## BEGIN
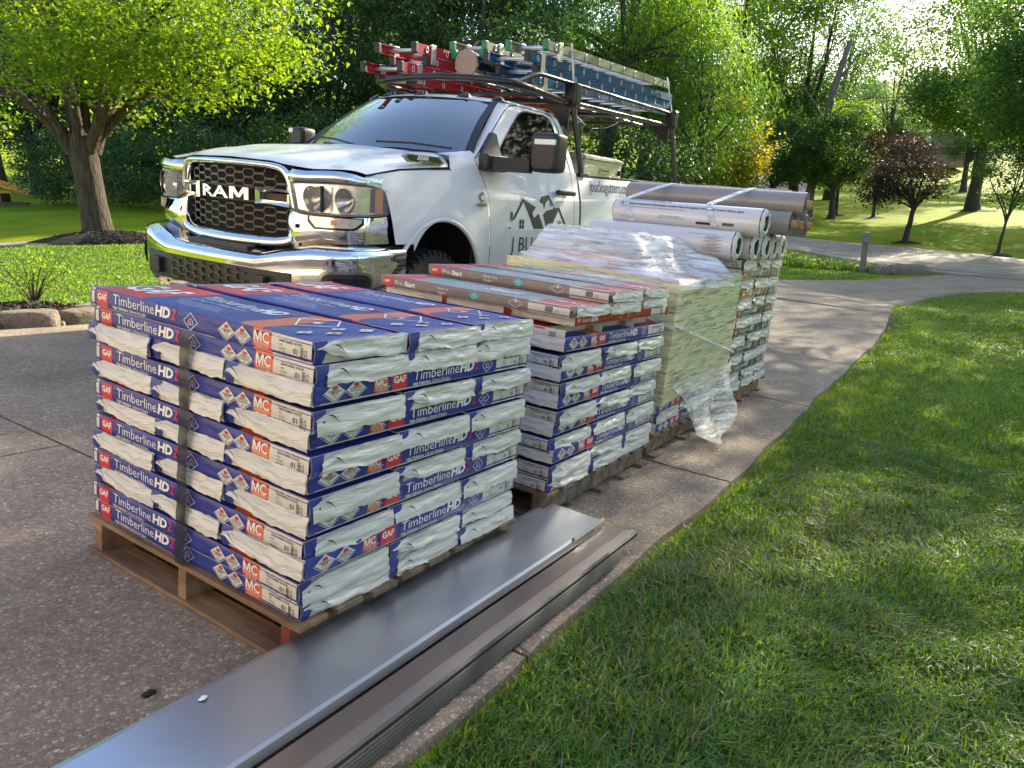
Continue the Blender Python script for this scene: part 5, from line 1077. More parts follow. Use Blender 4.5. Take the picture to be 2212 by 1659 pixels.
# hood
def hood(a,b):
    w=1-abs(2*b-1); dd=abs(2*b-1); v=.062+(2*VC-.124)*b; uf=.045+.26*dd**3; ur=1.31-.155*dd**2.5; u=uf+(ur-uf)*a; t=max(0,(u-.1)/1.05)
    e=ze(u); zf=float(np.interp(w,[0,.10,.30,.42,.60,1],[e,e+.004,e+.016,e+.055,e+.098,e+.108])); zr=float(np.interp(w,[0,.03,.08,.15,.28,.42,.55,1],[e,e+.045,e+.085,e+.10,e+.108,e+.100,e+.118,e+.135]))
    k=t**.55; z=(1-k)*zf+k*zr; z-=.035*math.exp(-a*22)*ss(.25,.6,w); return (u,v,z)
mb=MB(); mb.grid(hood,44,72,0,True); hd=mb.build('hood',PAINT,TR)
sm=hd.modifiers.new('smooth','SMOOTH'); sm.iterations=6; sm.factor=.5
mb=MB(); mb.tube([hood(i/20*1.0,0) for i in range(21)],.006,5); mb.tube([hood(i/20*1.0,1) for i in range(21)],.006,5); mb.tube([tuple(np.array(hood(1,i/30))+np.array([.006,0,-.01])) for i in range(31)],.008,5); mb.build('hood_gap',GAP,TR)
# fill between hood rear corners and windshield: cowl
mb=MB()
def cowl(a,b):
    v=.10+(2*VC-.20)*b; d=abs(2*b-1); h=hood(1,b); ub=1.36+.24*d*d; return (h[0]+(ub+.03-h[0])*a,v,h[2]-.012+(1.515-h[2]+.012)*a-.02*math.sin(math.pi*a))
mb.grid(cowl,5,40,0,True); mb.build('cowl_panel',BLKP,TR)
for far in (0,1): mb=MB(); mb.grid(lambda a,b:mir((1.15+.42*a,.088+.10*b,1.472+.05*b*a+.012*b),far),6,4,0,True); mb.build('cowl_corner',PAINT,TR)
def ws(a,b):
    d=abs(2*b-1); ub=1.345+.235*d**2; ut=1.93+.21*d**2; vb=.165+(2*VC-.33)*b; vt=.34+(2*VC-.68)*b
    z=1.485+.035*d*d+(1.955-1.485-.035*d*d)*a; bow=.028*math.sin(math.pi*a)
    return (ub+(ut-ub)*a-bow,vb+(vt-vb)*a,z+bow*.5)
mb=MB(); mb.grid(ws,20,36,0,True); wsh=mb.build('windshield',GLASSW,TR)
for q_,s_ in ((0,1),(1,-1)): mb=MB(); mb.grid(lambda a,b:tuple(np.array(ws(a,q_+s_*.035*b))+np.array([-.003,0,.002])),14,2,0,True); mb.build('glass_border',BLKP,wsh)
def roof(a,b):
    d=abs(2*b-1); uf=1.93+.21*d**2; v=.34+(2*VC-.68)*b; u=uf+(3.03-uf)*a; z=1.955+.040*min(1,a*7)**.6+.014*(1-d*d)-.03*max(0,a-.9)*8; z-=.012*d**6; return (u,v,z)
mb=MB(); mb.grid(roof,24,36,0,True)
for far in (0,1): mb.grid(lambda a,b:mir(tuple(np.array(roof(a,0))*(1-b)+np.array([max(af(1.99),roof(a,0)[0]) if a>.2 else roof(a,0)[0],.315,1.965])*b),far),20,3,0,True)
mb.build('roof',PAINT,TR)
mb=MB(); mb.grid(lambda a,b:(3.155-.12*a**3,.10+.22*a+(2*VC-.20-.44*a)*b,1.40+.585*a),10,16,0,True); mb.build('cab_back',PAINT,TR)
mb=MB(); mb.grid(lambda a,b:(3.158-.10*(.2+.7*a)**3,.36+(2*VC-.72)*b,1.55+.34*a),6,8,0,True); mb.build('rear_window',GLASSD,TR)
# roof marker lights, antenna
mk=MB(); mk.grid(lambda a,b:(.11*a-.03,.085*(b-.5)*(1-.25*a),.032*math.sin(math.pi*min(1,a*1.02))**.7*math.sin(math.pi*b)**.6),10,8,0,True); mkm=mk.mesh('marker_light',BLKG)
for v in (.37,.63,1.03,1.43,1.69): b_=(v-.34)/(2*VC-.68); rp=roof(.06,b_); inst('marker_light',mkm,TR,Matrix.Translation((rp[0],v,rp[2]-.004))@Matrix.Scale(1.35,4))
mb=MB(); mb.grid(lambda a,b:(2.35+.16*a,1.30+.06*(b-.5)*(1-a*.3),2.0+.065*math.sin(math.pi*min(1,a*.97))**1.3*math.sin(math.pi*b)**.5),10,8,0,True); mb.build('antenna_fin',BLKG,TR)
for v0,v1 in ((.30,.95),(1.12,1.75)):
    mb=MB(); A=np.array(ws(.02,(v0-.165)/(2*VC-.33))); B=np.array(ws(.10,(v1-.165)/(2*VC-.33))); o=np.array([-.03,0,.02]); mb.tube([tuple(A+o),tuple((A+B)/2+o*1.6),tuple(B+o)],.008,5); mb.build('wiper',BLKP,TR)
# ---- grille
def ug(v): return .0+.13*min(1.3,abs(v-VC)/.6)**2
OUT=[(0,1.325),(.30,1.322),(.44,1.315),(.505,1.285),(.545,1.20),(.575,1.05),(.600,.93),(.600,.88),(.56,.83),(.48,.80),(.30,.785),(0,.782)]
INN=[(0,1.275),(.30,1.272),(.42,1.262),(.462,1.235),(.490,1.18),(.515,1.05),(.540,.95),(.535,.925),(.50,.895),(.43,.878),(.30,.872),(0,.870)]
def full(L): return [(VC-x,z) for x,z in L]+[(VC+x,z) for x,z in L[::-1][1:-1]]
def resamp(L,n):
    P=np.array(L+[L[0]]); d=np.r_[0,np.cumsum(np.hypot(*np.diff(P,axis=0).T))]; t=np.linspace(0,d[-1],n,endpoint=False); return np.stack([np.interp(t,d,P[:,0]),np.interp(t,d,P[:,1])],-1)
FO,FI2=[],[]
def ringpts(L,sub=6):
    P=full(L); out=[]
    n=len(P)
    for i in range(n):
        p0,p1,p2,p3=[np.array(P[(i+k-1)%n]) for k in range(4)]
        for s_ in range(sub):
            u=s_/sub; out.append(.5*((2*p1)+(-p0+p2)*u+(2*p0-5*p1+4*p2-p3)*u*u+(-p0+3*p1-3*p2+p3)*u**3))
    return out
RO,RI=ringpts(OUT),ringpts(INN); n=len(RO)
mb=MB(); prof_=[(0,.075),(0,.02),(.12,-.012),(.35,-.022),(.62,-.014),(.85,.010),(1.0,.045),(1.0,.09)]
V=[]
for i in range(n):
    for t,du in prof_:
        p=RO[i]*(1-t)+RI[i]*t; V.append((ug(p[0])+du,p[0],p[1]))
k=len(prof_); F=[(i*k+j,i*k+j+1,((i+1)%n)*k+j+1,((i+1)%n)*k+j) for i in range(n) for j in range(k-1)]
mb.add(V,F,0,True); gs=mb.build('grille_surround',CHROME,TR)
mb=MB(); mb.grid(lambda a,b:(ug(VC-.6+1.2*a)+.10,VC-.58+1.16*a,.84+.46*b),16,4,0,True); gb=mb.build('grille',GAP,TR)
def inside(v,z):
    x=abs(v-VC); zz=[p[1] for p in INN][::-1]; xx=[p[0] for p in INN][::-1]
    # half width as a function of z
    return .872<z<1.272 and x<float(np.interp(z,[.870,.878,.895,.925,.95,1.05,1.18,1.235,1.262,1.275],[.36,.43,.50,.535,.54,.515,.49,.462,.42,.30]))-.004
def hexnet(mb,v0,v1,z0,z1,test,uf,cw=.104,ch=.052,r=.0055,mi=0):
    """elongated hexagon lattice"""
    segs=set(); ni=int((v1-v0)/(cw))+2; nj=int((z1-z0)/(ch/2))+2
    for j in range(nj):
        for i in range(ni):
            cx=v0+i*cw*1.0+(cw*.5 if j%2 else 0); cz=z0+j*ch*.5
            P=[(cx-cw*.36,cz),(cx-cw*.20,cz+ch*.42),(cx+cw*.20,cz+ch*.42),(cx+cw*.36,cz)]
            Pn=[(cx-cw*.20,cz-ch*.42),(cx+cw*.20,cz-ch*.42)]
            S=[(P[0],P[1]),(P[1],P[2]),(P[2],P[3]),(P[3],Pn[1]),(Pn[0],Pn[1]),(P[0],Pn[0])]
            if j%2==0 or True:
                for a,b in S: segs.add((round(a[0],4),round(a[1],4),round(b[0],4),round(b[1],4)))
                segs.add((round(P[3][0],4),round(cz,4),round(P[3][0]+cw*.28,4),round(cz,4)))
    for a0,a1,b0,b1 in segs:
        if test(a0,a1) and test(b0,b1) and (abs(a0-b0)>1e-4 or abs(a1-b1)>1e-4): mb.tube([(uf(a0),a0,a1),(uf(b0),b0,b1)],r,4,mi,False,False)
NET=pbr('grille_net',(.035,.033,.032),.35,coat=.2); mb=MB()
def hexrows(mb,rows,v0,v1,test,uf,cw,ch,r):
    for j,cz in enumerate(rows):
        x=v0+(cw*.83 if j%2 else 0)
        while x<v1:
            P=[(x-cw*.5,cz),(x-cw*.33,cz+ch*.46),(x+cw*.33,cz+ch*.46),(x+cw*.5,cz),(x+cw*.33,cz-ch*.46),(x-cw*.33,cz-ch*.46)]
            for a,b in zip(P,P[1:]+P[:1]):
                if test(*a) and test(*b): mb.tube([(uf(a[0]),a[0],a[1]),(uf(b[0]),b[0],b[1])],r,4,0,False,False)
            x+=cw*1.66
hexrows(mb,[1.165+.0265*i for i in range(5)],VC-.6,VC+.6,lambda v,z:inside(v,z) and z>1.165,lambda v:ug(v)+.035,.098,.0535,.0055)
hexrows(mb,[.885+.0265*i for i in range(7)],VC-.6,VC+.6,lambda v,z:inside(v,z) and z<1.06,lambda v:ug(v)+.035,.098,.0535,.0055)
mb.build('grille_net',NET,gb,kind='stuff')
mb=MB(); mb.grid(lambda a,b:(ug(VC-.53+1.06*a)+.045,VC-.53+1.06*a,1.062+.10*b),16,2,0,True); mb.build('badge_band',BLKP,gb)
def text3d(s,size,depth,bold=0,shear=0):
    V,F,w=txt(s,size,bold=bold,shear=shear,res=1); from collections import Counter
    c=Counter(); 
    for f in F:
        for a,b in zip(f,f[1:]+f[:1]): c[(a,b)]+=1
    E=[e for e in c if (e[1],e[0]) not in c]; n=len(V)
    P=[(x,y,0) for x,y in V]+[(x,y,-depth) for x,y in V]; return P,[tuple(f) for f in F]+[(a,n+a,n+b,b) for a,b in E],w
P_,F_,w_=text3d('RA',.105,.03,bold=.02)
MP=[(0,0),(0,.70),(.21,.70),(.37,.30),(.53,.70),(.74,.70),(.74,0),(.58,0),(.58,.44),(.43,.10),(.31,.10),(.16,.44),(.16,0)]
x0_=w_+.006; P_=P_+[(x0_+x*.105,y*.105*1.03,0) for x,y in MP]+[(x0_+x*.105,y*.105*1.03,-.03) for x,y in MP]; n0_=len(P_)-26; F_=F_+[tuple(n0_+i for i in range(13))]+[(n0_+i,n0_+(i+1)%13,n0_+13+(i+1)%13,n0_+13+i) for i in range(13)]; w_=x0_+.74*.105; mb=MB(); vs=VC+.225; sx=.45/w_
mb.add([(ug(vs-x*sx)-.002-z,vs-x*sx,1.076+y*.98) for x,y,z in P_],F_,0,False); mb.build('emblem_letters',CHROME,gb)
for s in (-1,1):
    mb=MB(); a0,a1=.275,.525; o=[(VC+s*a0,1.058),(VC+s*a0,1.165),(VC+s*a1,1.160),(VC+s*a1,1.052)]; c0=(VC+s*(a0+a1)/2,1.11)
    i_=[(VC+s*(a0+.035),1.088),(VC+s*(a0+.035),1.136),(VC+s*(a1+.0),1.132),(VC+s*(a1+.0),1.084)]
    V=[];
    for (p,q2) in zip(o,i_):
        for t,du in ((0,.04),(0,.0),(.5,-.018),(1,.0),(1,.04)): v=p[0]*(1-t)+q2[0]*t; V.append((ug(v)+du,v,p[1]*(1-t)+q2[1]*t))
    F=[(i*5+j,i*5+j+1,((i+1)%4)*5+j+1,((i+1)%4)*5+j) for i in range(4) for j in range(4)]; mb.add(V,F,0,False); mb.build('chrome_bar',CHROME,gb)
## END
Exercise aim
Which lines include "from"? Copy each of them out.

Final result
Continue the Blender Python script for this scene: part 5, from line 1077. More parts follow. Use Blender 4.5. Take the picture to be 2212 by 1659 pixels.
    V,F,w=txt(s,size,bold=bold,shear=shear,res=1); from collections import Counter